Sie steigen jetzt für immer ab von der Hütte?
Ja, wir machen gerade noch die Übergabe. Morgen in der Früh vom 13. Oktober brechen wir hier auf der Hütte unsere „Zelte“ ab und steigen ins Tal.
Sie steigen von 2610 Metern herab auf Null. Was lassen Sie auf dem Weg zurück?
Eine Menge lieber Stammgäste lassen wir zurück, aber die treffen wir ja vielleicht unterwegs wieder. An Dingen lassen wir nur ganz wenig zurück. Das ist ja eine schöne Sache, dass man sich so einschränkt. Wir haben alle unsere Habseligkeiten verschenkt. Es ist erstaunlich, mit wie wenig man auskommt. Bergsteiger kennen das, sie haben nur das dabei, was sie selbst tragen können. Zurücklassen tun wir nur einige wenige persönliche Dinge, die in eine Alukiste passen. Unsere Buchhaltung macht unser Steuerberater, unsere Wohnung ist vermietet. Falls wir doch zurückkommen, haben wir sie als Hafen behalten.
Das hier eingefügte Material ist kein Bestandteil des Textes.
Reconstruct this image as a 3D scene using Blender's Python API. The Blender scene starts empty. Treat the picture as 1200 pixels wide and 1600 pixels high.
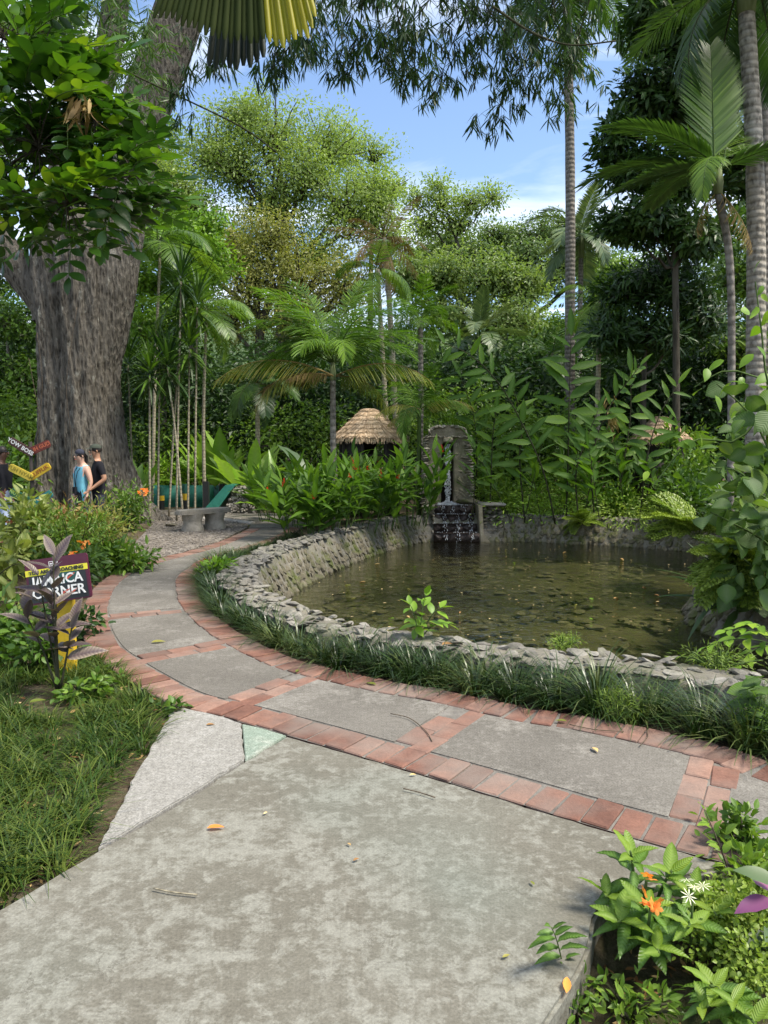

Es ist etwas sehr Spezielles, wenn man sieben Jahre in den Bergen lebt und dann aufs Meer geht. Wie erleben Sie das?
Wissen Sie, ich bin zum Viertel Rumäne, in mir fließt viel Roma-Blut. Die halten es sowieso nicht so lange an einem Ort aus und müssen immer in Bewegung sein. Wir werden die Berge vermissen, ganz klar. Die Naturschauspiele, die man am Berg erlebt, sind schon einmalig. Künftig müssen wir uns dann mit den Sonnenuntergängen am Strand zufriedengeben. Aber mit diesem Ersatz können wir gut leben.